Bipartisan members of Congress have nonetheless moved to shore up support for Israel despite uncertainty over their ability to act on legislation without a speaker.

Israel already receives the highest amount of US military aid.

Politicians on Tuesday introduced legislation to provide $2 billion in aid to Israel for Iron Dome resupply, which would add to the $3.3 billion already cleared.

Mr McCaul and the committee's top Democrat, Gregory Meeks, were joined by 390 of their colleagues in introducing a bipartisan resolution standing with Israel “as it defends itself against the barbaric war launched by Hamas and other terrorists and condemning Hamas’s brutal war against Israel”.

That resolution includes claims that “since October 7, 2023, Hamas is directly responsible for the deaths of hundreds of Palestinians, and the expansion of this war to other fronts by Hezbollah, Iran or others would create an even more devastating regional catastrophe”.

The chaos in the region has inspired both pro-Israel and pro-Palestinian demonstrations across the US.

The US historically has maintained a strong pro-Israel stance, avoiding harshly condemning its illegal occupation of Palestinian territories and playing down human rights abuses against Palestinians.

Some members of Congress, though, have moved the needle on that legacy.

Democrat Andre Carson said in a Tuesday statement that the latest escalation “painfully demonstrates the urgent need for just and lasting peace”.

“To achieve this, the US must rededicate ourselves and our resources to a real two-state solution, and call for the end of Israel's unfair, two-tiered rule over the Palestinian people.”

Mr Meeks told reporters that Washington “must keep innocent Palestinians in mind … they want nothing to do with Hamas”.

“Hamas is their enemy, too,” he said.

Israel announced a complete siege on densely populated Gaza this week – including blocking deliveries of food, water, electricity and fuel to residents, half of them children, while also engaging in an intense bombardment of the region and warning of a ground operation.
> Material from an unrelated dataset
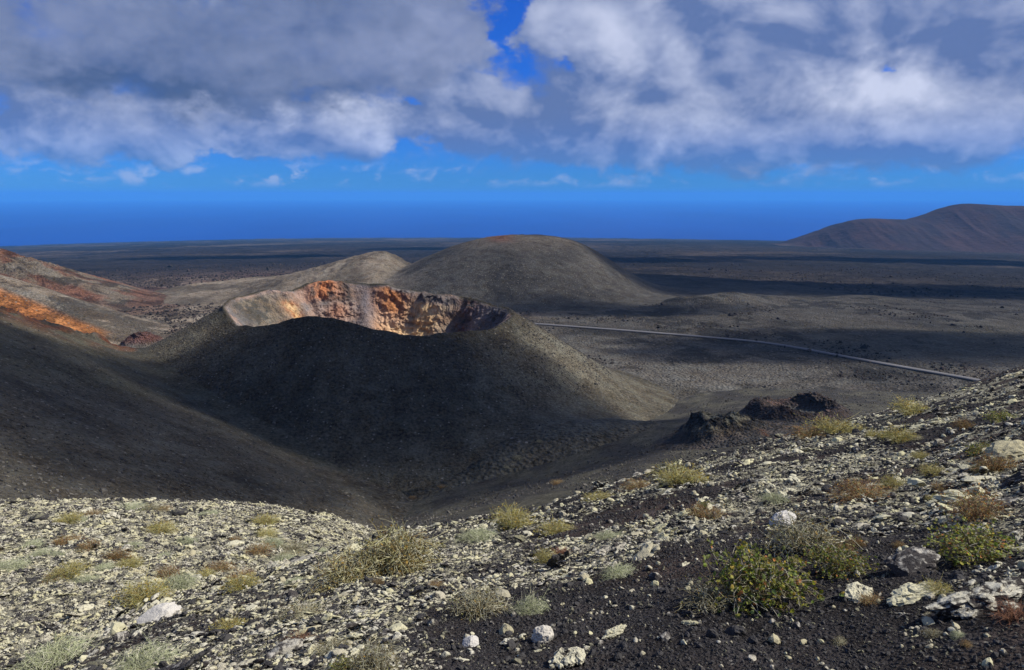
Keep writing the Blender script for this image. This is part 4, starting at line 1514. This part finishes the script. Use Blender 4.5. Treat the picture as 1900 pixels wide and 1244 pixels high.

On Wednesday, Gaza's power supply had started to run out.

Collective punishment is a war crime banned by the Geneva Conventions.

In response to the small but growing amount of support among Americans for the Palestinian cause as Gaza faces an escalating siege, Mr McCaul told reporters he “worries about narrative changing”.

“As we see, Israel going into Gaza to root out the terrorists … that the narrative is going to flip to that Israel is somehow the bully here and Hamas the victim,” he said.

He equated criticism of Israel to “a rise in anti-Semitism” and warned about potential “nay” votes on the bipartisan resolution.

“Watch who votes no on it – that will tell you who stands with whom,” said Mr McCaul.